Books Magazine

Sinabada by Elinor Mordaunt (1937)

By Erica

Elinor Mordaunt was born Evelyn May Clowes in 1872 in Cotgrave, near Nottingham. She died in 1942.

Another quite prolific popular novelist, Mordaunt doesn’t have an entry in the Dictionary of National Biography, though she is in the Orlando database of Women’s Writing (alas we are not subscribers to that). We read four of her novels and the autobiography in the reading group, and I have four reviews to come. Mordaunt certainly had an interesting life and some of our readers are quite intrigued by her.

Review by Chris Hopkins:

This is an autobiography covering the Elinor Mordaunt’s life from birth in 1872 till early old age in 1936. In the Trobriand Islands the word Sinabada means King or Queen – hence the somewhat obscure title of this autobiography.

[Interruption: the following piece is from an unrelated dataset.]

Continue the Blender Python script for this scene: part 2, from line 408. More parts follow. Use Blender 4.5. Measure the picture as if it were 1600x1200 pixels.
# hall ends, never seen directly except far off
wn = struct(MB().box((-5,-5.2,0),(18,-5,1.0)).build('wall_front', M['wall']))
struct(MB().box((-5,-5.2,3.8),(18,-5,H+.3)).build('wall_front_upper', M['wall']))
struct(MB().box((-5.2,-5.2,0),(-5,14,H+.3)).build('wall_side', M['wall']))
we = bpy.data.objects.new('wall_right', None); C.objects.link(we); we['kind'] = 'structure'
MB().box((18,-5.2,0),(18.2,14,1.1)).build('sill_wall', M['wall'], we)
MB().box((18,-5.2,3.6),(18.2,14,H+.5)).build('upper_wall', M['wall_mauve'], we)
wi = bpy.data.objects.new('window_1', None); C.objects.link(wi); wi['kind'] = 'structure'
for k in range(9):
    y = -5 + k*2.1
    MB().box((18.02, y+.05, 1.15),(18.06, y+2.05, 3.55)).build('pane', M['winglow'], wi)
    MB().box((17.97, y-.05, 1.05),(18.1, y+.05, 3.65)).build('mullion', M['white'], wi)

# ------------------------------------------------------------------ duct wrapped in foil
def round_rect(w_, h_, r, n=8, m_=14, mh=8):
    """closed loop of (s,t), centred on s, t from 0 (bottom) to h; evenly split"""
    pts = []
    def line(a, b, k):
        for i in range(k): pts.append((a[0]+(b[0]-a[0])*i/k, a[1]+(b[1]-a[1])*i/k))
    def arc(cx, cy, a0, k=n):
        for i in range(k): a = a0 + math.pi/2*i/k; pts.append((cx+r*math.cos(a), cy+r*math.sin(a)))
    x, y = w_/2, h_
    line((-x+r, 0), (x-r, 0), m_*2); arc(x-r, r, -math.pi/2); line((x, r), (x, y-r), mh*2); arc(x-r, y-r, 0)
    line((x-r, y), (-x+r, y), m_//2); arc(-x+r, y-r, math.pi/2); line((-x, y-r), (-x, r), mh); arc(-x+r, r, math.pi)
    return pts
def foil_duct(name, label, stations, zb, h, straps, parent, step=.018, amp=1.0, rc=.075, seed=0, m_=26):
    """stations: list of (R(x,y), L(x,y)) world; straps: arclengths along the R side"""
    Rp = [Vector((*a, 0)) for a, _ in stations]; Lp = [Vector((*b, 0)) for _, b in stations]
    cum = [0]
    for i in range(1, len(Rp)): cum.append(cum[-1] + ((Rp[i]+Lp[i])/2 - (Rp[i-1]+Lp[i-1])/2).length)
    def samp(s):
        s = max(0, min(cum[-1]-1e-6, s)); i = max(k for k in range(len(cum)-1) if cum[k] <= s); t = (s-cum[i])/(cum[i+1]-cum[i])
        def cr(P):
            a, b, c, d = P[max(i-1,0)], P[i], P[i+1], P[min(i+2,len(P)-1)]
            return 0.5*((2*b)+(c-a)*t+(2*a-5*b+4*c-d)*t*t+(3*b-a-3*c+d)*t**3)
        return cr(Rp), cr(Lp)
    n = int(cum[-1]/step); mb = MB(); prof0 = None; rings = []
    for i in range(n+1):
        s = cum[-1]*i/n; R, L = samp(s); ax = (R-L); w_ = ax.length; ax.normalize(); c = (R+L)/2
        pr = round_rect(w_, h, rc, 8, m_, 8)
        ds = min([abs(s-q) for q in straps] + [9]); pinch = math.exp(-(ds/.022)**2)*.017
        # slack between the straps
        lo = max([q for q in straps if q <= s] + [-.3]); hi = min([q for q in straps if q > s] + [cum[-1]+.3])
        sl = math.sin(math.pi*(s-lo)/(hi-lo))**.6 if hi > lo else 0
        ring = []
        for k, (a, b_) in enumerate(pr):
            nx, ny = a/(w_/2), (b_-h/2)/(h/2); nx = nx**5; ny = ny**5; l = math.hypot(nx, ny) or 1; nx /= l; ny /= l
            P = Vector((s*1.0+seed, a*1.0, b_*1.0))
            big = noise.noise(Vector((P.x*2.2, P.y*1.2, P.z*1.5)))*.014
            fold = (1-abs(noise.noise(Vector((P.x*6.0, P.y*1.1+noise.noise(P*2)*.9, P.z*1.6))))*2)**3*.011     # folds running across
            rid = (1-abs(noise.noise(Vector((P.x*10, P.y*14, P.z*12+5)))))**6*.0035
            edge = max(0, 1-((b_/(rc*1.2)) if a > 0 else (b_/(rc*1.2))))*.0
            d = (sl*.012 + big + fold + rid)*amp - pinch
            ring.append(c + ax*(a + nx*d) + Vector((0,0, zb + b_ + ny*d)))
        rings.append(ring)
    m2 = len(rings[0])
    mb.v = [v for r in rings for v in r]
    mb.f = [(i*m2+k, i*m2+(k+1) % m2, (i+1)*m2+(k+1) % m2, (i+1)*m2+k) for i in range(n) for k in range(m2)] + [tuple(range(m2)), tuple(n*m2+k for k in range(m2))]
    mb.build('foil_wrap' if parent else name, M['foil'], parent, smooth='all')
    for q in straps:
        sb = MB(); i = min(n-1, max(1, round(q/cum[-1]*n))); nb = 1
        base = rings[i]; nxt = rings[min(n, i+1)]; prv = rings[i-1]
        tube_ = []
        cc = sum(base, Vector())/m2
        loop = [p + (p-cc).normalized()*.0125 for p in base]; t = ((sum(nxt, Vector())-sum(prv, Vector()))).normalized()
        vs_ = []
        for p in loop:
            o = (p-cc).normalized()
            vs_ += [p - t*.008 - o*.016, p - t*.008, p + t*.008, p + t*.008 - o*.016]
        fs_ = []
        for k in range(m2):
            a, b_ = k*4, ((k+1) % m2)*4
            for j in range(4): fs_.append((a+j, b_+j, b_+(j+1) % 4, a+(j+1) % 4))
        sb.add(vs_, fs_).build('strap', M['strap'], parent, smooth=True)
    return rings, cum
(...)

Elinor Mordaunt (originally a pen name which she then took as her legal name) was born into a large but impoverished gentry family, whose situation worsened after her father had a stroke at an early age. She was always expected to marry as the only viable financial future, though she was also openly remarked upon by family members as probably unlikely to find a husband. In fact, she married a sugar planter named Wiehe, while visiting Mauritius with her cousins.

The marriage was not a success: Elinor was isolated and quickly became ill with malaria (she was plagued by a variety of serious illnesses for the remainder of her life). The two agreed to part after two and a half years, when Elinor was advised to return to England for the sake of her health. She did, however, have a son from the marriage and lived for the majority of her life as an independent working parent, often under great difficulties.

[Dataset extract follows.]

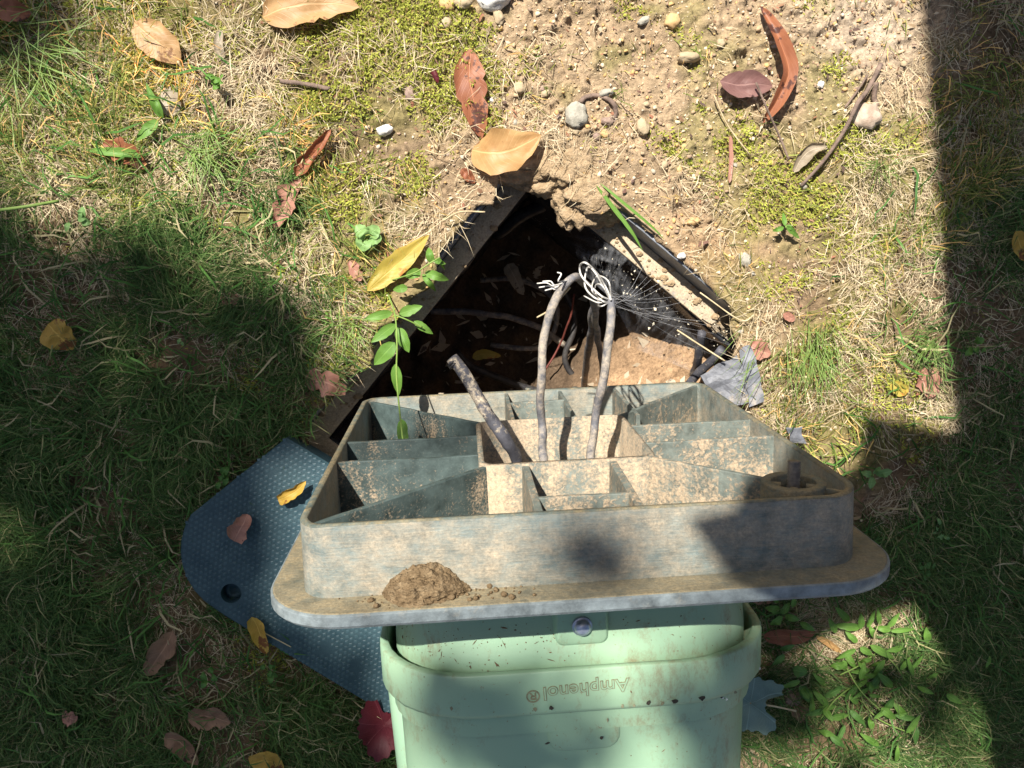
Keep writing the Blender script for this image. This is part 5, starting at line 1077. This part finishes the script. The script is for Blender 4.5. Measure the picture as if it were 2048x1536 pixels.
# bigger grass tufts that stand out
def tuft(label, cx_, cy_, n_, L_px, dirs, w_=.0011, col=(.11, .22, .04)):
    V, F = [], []; sp_ = L_px * .22
    for i in range(n_):
        a = random.gauss(*dirs); L_ = L_px * random.uniform(.45, 1.05); sx_, sy_ = random.gauss(0, sp_), random.gauss(0, sp_)
        pts = [gat(cx_ + sx_, cy_ + sy_, 0)] + [gat(cx_ + sx_ + L_ * f * math.cos(a), cy_ + sy_ + L_ * f * math.sin(a), h_) for f, h_ in ((.3, .028), (.65, .034), (1.0, .016))]
        ps = catmull(pts, 2); b0 = len(V)
        for j, p_ in enumerate(ps):
            d = (ps[min(j + 1, len(ps) - 1)] - ps[max(0, j - 1)]).normalized(); s_ = d.cross(Vector((0, 0, 1))).normalized() * w_ * .5 * (1 - .8 * j / (len(ps) - 1)); V += [p_ - s_, p_ + s_]
        F += [(b0 + 2 * j, b0 + 2 * j + 1, b0 + 2 * j + 3, b0 + 2 * j + 2) for j in range(len(ps) - 1)]
    return tag(mesh('grass_tuft', V, F, M_TUFT, None, False), label, 'grass tuft')
M_TUFT = leaf_mat('tuft_blade', (.09, .19, .03), (.20, .30, .07), None, 0, 1.0, .3)
tuft('drooping green grass tuft on the straw right of the base', 1625, 690, 90, 130, (1.45, .42))
tuft('dark green grass tuft at the edge of the right hand shadow', 1862, 690, 50, 75, (2.2, .6))
tuft('fine green grass tuft in the upper left lawn', 400, 300, 90, 110, (.8, .9))
tuft('loose green grass tuft over the left grass at top', 60, 90, 60, 190, (.9, .8))
tuft('green grass tuft left of the pit beside the trailing weed', 690, 650, 45, 90, (2.0, 1.2))
tuft('small green grass tuft near the twig end', 1760, 330, 35, 60, (1.0, 1.2))
tuft('thin green grass tuft hanging at the right pit end', 1530, 700, 16, 130, (2.4, .35))

# ------------------------------------------------------------------ what shades the place: a tree overhead and an added shadow panel, both above and outside the view
def sunpt(p_, t): return Vector(p_) + TOSUN * t
M_CROWN = leaf_mat('tree_leaf', (.05, .11, .02), (.09, .17, .035), None, 0, 1.1, .2)
M_BARK = noisy('tree_bark', [(0.3, (0.07, 0.05, 0.04)), (0.7, (0.18, 0.14, 0.11))], 30, .9, .8)
targets = []                                       # (3D point, count) sampled over the parts of the yard that lie in shade
def fill(poly_px, count, z=0.0):
    P_ = np.array(poly_px, float); lo, hi = P_.min(0), P_.max(0); k = 0
    while k < count:
        x, y = rng.uniform(lo[0], hi[0]), rng.uniform(lo[1], hi[1])
        if inside(np.array([x]), np.array([y]), poly_px)[0]: targets.append(at(x, y, z)); k += 1
SHADE = [(-1300, 380), (-100, 400), (60, 455), (230, 520), (420, 585), (560, 640), (640, 700), (640, 880), (560, 960), (540, 1120), (560, 1280), (760, 1300), (770, 1600), (770, 2300), (-1300, 2300)]
fill(SHADE, 2600)
fill([(-900, -900), (60, -300), (140, 20), (90, 160), (-40, 190), (-900, 300)], 260)
fill([(780, 1700), (1480, 1700), (2600, 1600), (2600, 2300), (780, 2300)], 300)
fill([(770, 1370), (1530, 1350), (1530, 1580), (770, 1580)], 26, .32)
fill([(1530, 1330), (2000, 1330), (2000, 1600), (1530, 1600)], 15)
fill([(660, 760), (930, 770), (930, 900), (640, 1010)], 9, .2)
fill([(1080, 1070), (1290, 1065), (1290, 1150), (1100, 1170)], 2, .39)
fill([(1440, 1330), (1620, 1330), (1620, 1470), (1440, 1470)], 16)
fill([(1190, 1060), (1420, 1060), (1300, 1160), (1220, 1180)], 1, .38)
tv, tf, tuv = [], [], []
for p_ in targets:
    t = random.uniform(5.0, 8.0); c_ = sunpt(p_, t); s_ = random.uniform(.035, .06); d = Vector((random.gauss(0, 1), random.gauss(0, 1), random.gauss(0, .5))).normalized(); e_ = d.orthogonal(); e_.rotate(Matrix.Rotation(random.uniform(0, 6.28), 3, d)); b0 = len(tv)
    for a, b in ((-1, 0), (-.35, .5), (.4, .42), (1, 0), (.4, -.42), (-.35, -.5)): tv.append(c_ + d * a * s_ + e_ * b * s_); tuv.append(((a + 1) / 2, b))
    tf += [(b0, b0 + 1, b0 + 5), (b0 + 1, b0 + 2, b0 + 4, b0 + 5), (b0 + 2, b0 + 3, b0 + 4)]
TB = Vector((-7.5, 6.5, 0)); tree = empty('shade_tree', TB, 'tall leafy tree whose crown throws dappled shade over the left of the yard', 'tree')
world_part(set_uv(mesh('crown', tv, tf, M_CROWN, None, False, True), tuv), tree)
tparts = [tube([TB, TB + Vector((.1, -.1, 2)), TB + Vector((.3, -.3, 4.2))], [.24, .15], 12, 4, .05)]
for q_ in ((-3.2, 4.2, 5.2), (-4.2, 2.6, 5.4), (-2.6, 2.2, 4.6)):
    tparts.append(tube([TB + Vector((.3, -.3, 4.1)), (TB + Vector((.3, -.3, 4.1))) * .5 + Vector(q_) * .5 + Vector((0, 0, .4)), Vector(q_)], [.09, .02], 8, 4, .05))
V, F = join(tparts); world_part(mesh('trunk', V, F, M_BARK, None, True, True), tree)
# added unseen panel on posts: outline cut to cast the right-hand shadow
ZR = 1.75
def panelpt(p_): return sunpt(p_, (ZR - p_.z) / TOSUN.z)
lp = lambda x, y: BASE @ Vector((*on_base(x, y, 0)[:1], 0, on_base(x, y, 0)[1]))
sh = [panelpt(at(1830, -200)), panelpt(at(1843, 0)), panelpt(at(1862, 300)), panelpt(at(1884, 600)), panelpt(at(1905, 868)), panelpt(at(1830, 852)), panelpt(at(1724, 828)), panelpt(at(1716, 925))]
sh += [panelpt(lp(1592, 888)), panelpt(lp(1478, 960)), panelpt(lp(1474, 1008))]
sh += [panelpt(BASE @ on_base_z(1372, 1035, .2)), panelpt(BASE @ on_base_z(1432, 1120, .2))]
sh += [panelpt(BASE @ Vector((on_base(1600, 1176, -D)[0], -D, on_base(1600, 1176, -D)[1])))]
sh += [panelpt(at(1800, 1190)), panelpt(at(1870, 1300)), panelpt(at(1950, 1420)), panelpt(at(2010, 1700)), panelpt(at(3000, 1900)), panelpt(at(3000, -400))]
blocker = empty('shadow_panel', (2.2, 1.2, 0), 'added flat panel, out of view, shaped to throw the straight edged shadow at right', 'shadow panel')
k = len(sh); V = [Vector((q_.x, q_.y, ZR)) for q_ in sh] + [Vector((q_.x, q_.y, ZR + .03)) for q_ in sh]
F = [tuple(range(k))[::-1], tuple(range(k, 2 * k))] + [(i, (i + 1) % k, k + (i + 1) % k, k + i) for i in range(k)]
M_WOOD = noisy('shadow_panel_wood', [(0.3, (.22, .15, .1)), (0.7, (.34, .25, .17))], 20, .8, .4)
world_part(mesh('panel_slab', V, F, M_WOOD, None, False, True), blocker)
for qx, qy in ((1.15, 1.55), (1.15, .2)): world_part(mesh('post', *tube([(qx, qy, 0), (qx, qy, ZR - .002)], .05, 4, 0, 0), M_WOOD, None, False, True), blocker)
print('tris approx', sum(len(o.data.polygons) for o in C.objects if o.type == 'MESH'))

Her first published work was written to stave off loneliness in Mauritius, and consisted of (fictional) letters about gardening. Called The Garden of Contentment and published by Heinemann in 1902, Mordaunt says that it sold steadily for thirty-six years (pp .69-70). The remainder of the narrative is occupied mainly with travel, and with many novels and travel narratives arising from this. There is, however, relatively little detail about her writing itself, though many titles of her works are given and there is a considerable focus on the author’s business and personal dealings with major publishers.

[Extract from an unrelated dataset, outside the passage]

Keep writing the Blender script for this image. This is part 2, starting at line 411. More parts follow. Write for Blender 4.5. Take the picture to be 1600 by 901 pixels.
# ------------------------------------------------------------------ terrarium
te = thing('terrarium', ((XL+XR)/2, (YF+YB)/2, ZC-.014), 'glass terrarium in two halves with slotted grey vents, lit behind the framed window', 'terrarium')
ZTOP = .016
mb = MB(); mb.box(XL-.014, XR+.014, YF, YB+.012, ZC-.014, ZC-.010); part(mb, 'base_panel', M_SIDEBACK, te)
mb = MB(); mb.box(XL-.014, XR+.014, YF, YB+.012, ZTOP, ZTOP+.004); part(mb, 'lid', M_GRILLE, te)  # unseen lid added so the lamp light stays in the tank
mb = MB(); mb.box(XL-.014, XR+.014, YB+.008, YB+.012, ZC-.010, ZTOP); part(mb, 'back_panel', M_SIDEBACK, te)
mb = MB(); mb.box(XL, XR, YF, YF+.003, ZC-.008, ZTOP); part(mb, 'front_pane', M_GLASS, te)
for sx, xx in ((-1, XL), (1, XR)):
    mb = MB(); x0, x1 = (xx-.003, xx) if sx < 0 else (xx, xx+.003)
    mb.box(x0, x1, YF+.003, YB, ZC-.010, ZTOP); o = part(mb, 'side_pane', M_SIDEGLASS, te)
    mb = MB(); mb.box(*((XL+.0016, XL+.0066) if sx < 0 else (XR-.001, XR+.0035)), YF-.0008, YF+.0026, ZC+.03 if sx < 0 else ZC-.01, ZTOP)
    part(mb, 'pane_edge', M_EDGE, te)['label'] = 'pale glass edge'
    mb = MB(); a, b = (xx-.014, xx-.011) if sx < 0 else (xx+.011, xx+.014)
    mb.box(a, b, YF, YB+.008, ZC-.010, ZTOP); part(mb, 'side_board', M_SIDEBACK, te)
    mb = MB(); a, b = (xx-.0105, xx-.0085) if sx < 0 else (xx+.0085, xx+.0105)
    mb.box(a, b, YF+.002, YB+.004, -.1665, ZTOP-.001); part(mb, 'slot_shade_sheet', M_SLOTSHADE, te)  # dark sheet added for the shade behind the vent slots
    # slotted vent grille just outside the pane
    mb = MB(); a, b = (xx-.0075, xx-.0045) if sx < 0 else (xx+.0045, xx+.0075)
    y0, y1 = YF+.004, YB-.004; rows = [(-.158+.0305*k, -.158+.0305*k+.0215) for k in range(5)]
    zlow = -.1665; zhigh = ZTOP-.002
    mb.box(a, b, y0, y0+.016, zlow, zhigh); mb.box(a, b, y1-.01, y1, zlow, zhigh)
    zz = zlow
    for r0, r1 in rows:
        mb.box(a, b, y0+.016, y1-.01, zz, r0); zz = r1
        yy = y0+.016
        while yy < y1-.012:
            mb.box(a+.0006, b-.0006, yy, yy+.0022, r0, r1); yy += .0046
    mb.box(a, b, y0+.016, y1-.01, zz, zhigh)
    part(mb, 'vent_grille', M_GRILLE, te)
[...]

At one point in the autobiography, Mordaunt writes: ‘This book refuses to retain any sort of form’ (p.321). I thought there was considerable truth in this – there is little real sense of the kind of perspective on the life looked back at which the genre usually offers. In particular, the focus is not that of most writers’ autobiographies: their development or evolution as a writer. Rather Mordaunt presents her life as in many ways accidental rather than driven by plan, personal passion or destiny. So, the narrative is rather random seeming; nevertheless, it held my attention, full as it is, of curious and varied period incidents, mainly to do with those arising from her struggles to earn money to support her son when he is a child, from her interactions with publishers, and her travels as an independent woman in Australia, the Balkans, Indonesia North Africa, Kenya and Polynesia.